* Problem details: Set down exactly the lines of the listing below, please, beginning with the first and ending with the line that holds "tag(g.build('ground', M_ground), kind='structure')".

::: Information provided

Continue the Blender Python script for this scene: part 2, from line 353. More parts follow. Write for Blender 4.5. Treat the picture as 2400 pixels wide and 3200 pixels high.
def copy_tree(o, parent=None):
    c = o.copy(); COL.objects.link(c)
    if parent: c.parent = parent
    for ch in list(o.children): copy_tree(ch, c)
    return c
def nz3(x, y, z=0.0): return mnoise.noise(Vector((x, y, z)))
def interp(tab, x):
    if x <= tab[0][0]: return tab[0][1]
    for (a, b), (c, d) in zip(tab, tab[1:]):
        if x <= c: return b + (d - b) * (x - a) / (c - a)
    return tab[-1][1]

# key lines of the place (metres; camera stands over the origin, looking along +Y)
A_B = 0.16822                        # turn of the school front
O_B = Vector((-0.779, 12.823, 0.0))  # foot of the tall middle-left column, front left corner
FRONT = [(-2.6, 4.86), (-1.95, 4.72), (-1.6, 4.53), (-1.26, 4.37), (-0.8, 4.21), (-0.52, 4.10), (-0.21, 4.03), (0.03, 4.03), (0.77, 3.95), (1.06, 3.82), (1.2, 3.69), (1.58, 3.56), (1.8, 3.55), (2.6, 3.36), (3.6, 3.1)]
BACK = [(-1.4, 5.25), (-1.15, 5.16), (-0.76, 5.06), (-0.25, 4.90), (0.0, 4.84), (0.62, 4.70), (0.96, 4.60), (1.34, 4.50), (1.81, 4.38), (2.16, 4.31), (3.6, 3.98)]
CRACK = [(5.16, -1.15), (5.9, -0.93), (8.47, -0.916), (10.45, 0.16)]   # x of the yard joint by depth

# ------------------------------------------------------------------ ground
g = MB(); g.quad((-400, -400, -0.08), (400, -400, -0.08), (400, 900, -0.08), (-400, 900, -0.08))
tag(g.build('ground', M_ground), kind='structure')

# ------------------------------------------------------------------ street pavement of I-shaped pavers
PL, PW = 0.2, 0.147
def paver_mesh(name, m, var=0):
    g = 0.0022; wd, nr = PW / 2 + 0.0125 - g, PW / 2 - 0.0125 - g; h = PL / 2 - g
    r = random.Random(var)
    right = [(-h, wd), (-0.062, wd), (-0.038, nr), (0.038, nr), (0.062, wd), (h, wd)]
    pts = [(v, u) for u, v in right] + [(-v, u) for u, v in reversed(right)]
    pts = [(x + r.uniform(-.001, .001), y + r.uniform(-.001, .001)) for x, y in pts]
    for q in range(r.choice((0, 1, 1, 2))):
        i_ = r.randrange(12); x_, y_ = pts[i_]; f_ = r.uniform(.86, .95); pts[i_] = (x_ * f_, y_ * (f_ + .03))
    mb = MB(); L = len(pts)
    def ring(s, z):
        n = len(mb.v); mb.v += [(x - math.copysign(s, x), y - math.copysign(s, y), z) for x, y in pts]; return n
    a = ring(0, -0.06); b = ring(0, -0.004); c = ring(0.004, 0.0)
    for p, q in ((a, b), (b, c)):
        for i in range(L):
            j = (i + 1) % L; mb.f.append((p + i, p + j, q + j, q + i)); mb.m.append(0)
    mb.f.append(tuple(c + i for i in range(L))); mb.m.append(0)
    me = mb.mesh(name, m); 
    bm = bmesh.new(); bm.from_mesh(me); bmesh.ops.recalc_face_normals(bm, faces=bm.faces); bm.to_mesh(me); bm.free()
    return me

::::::

* The result:
Continue the Blender Python script for this scene: part 2, from line 353. More parts follow. Write for Blender 4.5. Treat the picture as 2400 pixels wide and 3200 pixels high.
def copy_tree(o, parent=None):
    c = o.copy(); COL.objects.link(c)
    if parent: c.parent = parent
    for ch in list(o.children): copy_tree(ch, c)
    return c
def nz3(x, y, z=0.0): return mnoise.noise(Vector((x, y, z)))
def interp(tab, x):
    if x <= tab[0][0]: return tab[0][1]
    for (a, b), (c, d) in zip(tab, tab[1:]):
        if x <= c: return b + (d - b) * (x - a) / (c - a)
    return tab[-1][1]

# key lines of the place (metres; camera stands over the origin, looking along +Y)
A_B = 0.16822                        # turn of the school front
O_B = Vector((-0.779, 12.823, 0.0))  # foot of the tall middle-left column, front left corner
FRONT = [(-2.6, 4.86), (-1.95, 4.72), (-1.6, 4.53), (-1.26, 4.37), (-0.8, 4.21), (-0.52, 4.10), (-0.21, 4.03), (0.03, 4.03), (0.77, 3.95), (1.06, 3.82), (1.2, 3.69), (1.58, 3.56), (1.8, 3.55), (2.6, 3.36), (3.6, 3.1)]
BACK = [(-1.4, 5.25), (-1.15, 5.16), (-0.76, 5.06), (-0.25, 4.90), (0.0, 4.84), (0.62, 4.70), (0.96, 4.60), (1.34, 4.50), (1.81, 4.38), (2.16, 4.31), (3.6, 3.98)]
CRACK = [(5.16, -1.15), (5.9, -0.93), (8.47, -0.916), (10.45, 0.16)]   # x of the yard joint by depth

# ------------------------------------------------------------------ ground
g = MB(); g.quad((-400, -400, -0.08), (400, -400, -0.08), (400, 900, -0.08), (-400, 900, -0.08))
tag(g.build('ground', M_ground), kind='structure')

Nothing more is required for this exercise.